H&Mヘネス・アンド・マウリッツ、スエーデン)、ZARA(インディテックス、スペイン)、GAP(ギャップ、米国)、いま流行のファスト・ファッションは、みんなSPAです。
最近では、ファッション以外でもSPAが増えています。メガネの「J!NS」(ジェイアイエヌ)、靴の「ABCマート」・・・目立っているお店はSPAです。
2、志(こころざし)
ユニクロは世界のトップを狙っています。世界のファストファッションの売上高ランキングは、H&M2.17兆円(売上高)、ZARA2.12兆円、GAP1.6兆円、ユニクロ0.9兆円。ユニクロはこれを2020年までに5兆円にすることを計画しています。
SPAがユニクロのエンジンなら、仕事をする人間にはユニクロ精神の「志」があります。それは「服を変え、常識を変え、世界を変えていく」というスローガンになっています。カッコいい。しかし実現には、血と汗の努力が必要です。私たち日本人が、国境を捨て世界に出なければならないからです。
1)半年で店長になれ、英語の勉強をして、グローバル化に備えろ、と命令されます。会社の公用語は英語です。働きが悪ければ、降格、減給もあります。

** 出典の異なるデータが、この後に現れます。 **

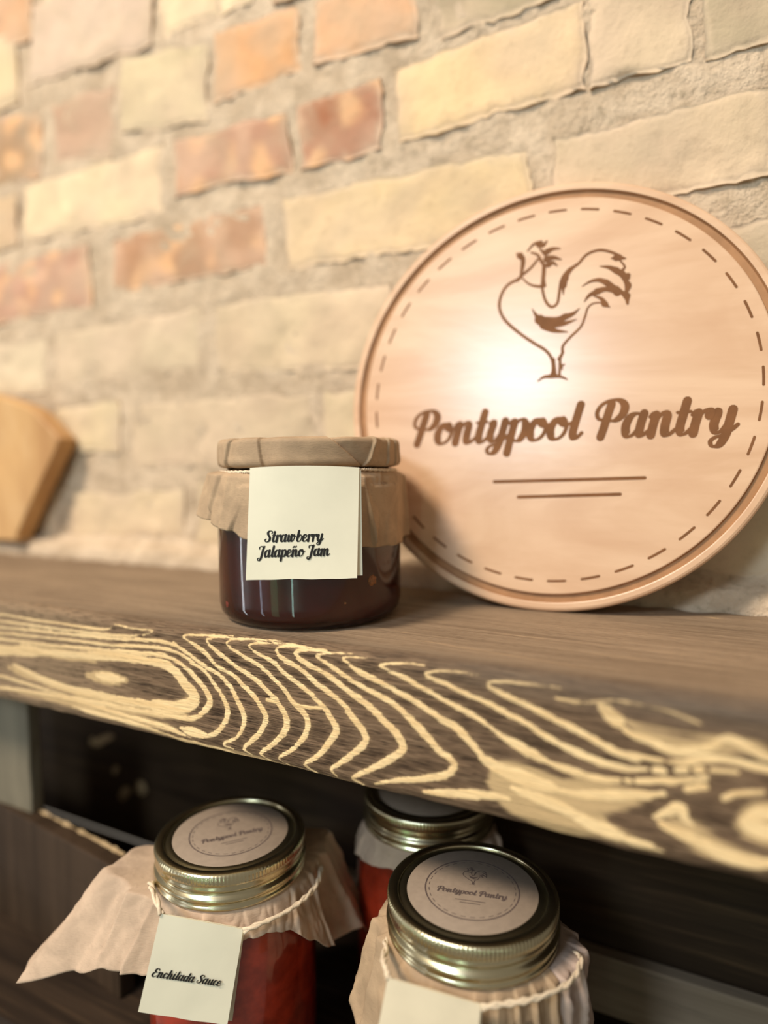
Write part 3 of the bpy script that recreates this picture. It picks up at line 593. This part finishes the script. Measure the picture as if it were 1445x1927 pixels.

2)ファーストリテイリングユニクロを運営する会社)の東京本部の就業時間は、午前7時から午後4時です。人より早起きして仕事をして、夕方から自己学習の時間にあてるのです。
3)主戦場はアジアです。中国194店舗、韓国84店舗、シンガポール、フィリピン、そして
インドネシアです。命がけの航海に出なければなりません。
厳しい。だからユニクロでは落伍者が出ています。他企業から転職してきた中途入社の人材の大半は退職、新卒社員も入社3年以内の離職率が50%に達しています。「ブラック企業」のうわさがあります(日経5/13)。会長兼社長の柳井正のワンマンに下がついて来れない。批判があります。
しかし、柳井正はぶれていません。いまの若者は居心地がいい日本にだけ安住しようとしている。
この言葉はすべての日本人へのメッセージになっています。
3、機能性ファッション
SPAというエンジンで、ユニクロの「志」で、生み出される商品には、ユニクロの品質があります。
1)商品のライフサイクルが長い。他のファストファッションは1週間程度で売り切れを想定していますが、品切れせずに供給しています。しかも「匠」に管理された、工場の品質があります。
2)商品の機能が違います。この夏はグローバル戦略商品「エアリズム」を展開しています。エアリズムは収汗・速乾性に優れた機能性シャツです。冬の発熱、保温の「ヒートテック」と同じです。
3)素材の開発力が違います。東レなどの繊維の技術革新が背景にあります。
日本で始めてファッションデザイナーとして認められた森英恵は、日本人を見下す欧米人の偏見と戦ったと当時を回顧しています(日経5/5)。洋服後進国の日本人にはろくなものは作れないと、甘く見られていたのです。柳井正も同じように欧米と戦っています。機能で優れた素材、手仕事で優れた縫製、そしてベーシックなデザイン。ユニクロは、H&MともGAPとも違います。
「生きるとは一生をかけて自分を発見すること」、「一人前になるには、情熱を持ち自己を革新すること」。柳井正はかつてファーストリテイリングの求人広告で、こう語りました(2012.6.17)。いいじゃないですか。懸命に仕事して、一生かけて自分を発見しよう、ではありませんか。